- Written instruction: It is required that all of the data be written out exactly.
☆ ☆ ☆
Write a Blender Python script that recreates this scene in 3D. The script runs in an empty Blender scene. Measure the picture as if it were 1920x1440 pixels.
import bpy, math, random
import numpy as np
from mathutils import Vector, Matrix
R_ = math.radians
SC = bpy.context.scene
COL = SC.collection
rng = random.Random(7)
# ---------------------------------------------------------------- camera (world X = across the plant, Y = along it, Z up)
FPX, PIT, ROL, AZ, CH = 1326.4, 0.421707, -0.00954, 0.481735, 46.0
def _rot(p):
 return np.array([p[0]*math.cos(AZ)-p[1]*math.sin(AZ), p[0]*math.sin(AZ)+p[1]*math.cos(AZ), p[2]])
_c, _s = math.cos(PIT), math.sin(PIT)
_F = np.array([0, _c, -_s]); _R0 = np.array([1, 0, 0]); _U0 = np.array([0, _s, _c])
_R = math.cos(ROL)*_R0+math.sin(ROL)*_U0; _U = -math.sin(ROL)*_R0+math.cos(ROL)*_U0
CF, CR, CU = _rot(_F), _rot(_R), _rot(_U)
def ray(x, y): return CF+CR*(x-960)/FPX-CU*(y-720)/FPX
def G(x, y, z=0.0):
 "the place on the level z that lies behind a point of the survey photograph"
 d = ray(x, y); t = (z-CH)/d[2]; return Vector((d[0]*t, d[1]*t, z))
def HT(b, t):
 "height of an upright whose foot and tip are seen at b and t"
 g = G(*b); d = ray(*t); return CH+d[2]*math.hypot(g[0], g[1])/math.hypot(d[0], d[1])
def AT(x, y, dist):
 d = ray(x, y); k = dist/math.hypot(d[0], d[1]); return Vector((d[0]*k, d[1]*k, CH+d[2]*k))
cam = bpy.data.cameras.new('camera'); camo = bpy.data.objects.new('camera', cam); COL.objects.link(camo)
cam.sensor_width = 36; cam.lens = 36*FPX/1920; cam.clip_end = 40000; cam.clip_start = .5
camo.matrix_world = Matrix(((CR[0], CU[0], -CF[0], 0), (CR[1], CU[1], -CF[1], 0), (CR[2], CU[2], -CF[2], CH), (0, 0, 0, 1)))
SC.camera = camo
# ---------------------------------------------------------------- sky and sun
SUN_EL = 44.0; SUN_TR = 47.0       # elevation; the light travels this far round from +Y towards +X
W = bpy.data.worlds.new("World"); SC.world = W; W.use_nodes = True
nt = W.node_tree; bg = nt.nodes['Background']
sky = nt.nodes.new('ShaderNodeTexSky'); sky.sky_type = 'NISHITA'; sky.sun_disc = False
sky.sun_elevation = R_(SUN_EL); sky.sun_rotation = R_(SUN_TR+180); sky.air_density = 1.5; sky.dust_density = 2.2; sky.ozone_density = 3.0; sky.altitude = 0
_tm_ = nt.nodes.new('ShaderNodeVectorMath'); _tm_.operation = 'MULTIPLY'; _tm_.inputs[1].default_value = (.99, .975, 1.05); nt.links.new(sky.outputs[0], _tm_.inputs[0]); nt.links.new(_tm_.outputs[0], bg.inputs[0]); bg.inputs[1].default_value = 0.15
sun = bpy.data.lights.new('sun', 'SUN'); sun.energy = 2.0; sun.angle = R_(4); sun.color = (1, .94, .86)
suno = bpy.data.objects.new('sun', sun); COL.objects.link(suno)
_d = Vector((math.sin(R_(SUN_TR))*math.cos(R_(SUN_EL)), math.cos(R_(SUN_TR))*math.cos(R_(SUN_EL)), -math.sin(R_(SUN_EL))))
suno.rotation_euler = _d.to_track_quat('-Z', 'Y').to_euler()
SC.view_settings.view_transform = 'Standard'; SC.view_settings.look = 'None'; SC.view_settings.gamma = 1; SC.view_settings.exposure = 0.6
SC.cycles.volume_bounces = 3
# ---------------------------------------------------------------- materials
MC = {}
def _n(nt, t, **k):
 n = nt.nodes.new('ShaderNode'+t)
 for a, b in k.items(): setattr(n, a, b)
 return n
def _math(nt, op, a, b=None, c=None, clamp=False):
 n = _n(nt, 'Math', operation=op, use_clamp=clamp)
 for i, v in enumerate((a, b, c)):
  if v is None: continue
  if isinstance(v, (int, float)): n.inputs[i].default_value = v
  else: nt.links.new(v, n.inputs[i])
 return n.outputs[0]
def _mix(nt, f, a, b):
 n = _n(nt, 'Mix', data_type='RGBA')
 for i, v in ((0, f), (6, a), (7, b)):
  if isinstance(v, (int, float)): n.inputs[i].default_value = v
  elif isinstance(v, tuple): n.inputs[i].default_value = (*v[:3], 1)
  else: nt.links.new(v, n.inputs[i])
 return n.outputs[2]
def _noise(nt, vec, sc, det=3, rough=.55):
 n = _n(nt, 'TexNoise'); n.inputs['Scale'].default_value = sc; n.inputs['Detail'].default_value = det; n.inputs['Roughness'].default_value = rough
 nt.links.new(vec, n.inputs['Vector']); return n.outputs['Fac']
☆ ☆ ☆
- Expected answer:
Write a Blender Python script that recreates this scene in 3D. The script runs in an empty Blender scene. Measure the picture as if it were 1920x1440 pixels.
import bpy, math, random
import numpy as np
from mathutils import Vector, Matrix
R_ = math.radians
SC = bpy.context.scene
COL = SC.collection
rng = random.Random(7)
# ---------------------------------------------------------------- camera (world X = across the plant, Y = along it, Z up)
FPX, PIT, ROL, AZ, CH = 1326.4, 0.421707, -0.00954, 0.481735, 46.0
def _rot(p):
 return np.array([p[0]*math.cos(AZ)-p[1]*math.sin(AZ), p[0]*math.sin(AZ)+p[1]*math.cos(AZ), p[2]])
_c, _s = math.cos(PIT), math.sin(PIT)
_F = np.array([0, _c, -_s]); _R0 = np.array([1, 0, 0]); _U0 = np.array([0, _s, _c])
_R = math.cos(ROL)*_R0+math.sin(ROL)*_U0; _U = -math.sin(ROL)*_R0+math.cos(ROL)*_U0
CF, CR, CU = _rot(_F), _rot(_R), _rot(_U)
def ray(x, y): return CF+CR*(x-960)/FPX-CU*(y-720)/FPX
def G(x, y, z=0.0):
 "the place on the level z that lies behind a point of the survey photograph"
 d = ray(x, y); t = (z-CH)/d[2]; return Vector((d[0]*t, d[1]*t, z))
def HT(b, t):
 "height of an upright whose foot and tip are seen at b and t"
 g = G(*b); d = ray(*t); return CH+d[2]*math.hypot(g[0], g[1])/math.hypot(d[0], d[1])
def AT(x, y, dist):
 d = ray(x, y); k = dist/math.hypot(d[0], d[1]); return Vector((d[0]*k, d[1]*k, CH+d[2]*k))
cam = bpy.data.cameras.new('camera'); camo = bpy.data.objects.new('camera', cam); COL.objects.link(camo)
cam.sensor_width = 36; cam.lens = 36*FPX/1920; cam.clip_end = 40000; cam.clip_start = .5
camo.matrix_world = Matrix(((CR[0], CU[0], -CF[0], 0), (CR[1], CU[1], -CF[1], 0), (CR[2], CU[2], -CF[2], CH), (0, 0, 0, 1)))
SC.camera = camo
# ---------------------------------------------------------------- sky and sun
SUN_EL = 44.0; SUN_TR = 47.0       # elevation; the light travels this far round from +Y towards +X
W = bpy.data.worlds.new("World"); SC.world = W; W.use_nodes = True
nt = W.node_tree; bg = nt.nodes['Background']
sky = nt.nodes.new('ShaderNodeTexSky'); sky.sky_type = 'NISHITA'; sky.sun_disc = False
sky.sun_elevation = R_(SUN_EL); sky.sun_rotation = R_(SUN_TR+180); sky.air_density = 1.5; sky.dust_density = 2.2; sky.ozone_density = 3.0; sky.altitude = 0
_tm_ = nt.nodes.new('ShaderNodeVectorMath'); _tm_.operation = 'MULTIPLY'; _tm_.inputs[1].default_value = (.99, .975, 1.05); nt.links.new(sky.outputs[0], _tm_.inputs[0]); nt.links.new(_tm_.outputs[0], bg.inputs[0]); bg.inputs[1].default_value = 0.15
sun = bpy.data.lights.new('sun', 'SUN'); sun.energy = 2.0; sun.angle = R_(4); sun.color = (1, .94, .86)
suno = bpy.data.objects.new('sun', sun); COL.objects.link(suno)
_d = Vector((math.sin(R_(SUN_TR))*math.cos(R_(SUN_EL)), math.cos(R_(SUN_TR))*math.cos(R_(SUN_EL)), -math.sin(R_(SUN_EL))))
suno.rotation_euler = _d.to_track_quat('-Z', 'Y').to_euler()
SC.view_settings.view_transform = 'Standard'; SC.view_settings.look = 'None'; SC.view_settings.gamma = 1; SC.view_settings.exposure = 0.6
SC.cycles.volume_bounces = 3
# ---------------------------------------------------------------- materials
MC = {}
def _n(nt, t, **k):
 n = nt.nodes.new('ShaderNode'+t)
 for a, b in k.items(): setattr(n, a, b)
 return n
def _math(nt, op, a, b=None, c=None, clamp=False):
 n = _n(nt, 'Math', operation=op, use_clamp=clamp)
 for i, v in enumerate((a, b, c)):
  if v is None: continue
  if isinstance(v, (int, float)): n.inputs[i].default_value = v
  else: nt.links.new(v, n.inputs[i])
 return n.outputs[0]
def _mix(nt, f, a, b):
 n = _n(nt, 'Mix', data_type='RGBA')
 for i, v in ((0, f), (6, a), (7, b)):
  if isinstance(v, (int, float)): n.inputs[i].default_value = v
  elif isinstance(v, tuple): n.inputs[i].default_value = (*v[:3], 1)
  else: nt.links.new(v, n.inputs[i])
 return n.outputs[2]
def _noise(nt, vec, sc, det=3, rough=.55):
 n = _n(nt, 'TexNoise'); n.inputs['Scale'].default_value = sc; n.inputs['Detail'].default_value = det; n.inputs['Roughness'].default_value = rough
 nt.links.new(vec, n.inputs['Vector']); return n.outputs['Fac']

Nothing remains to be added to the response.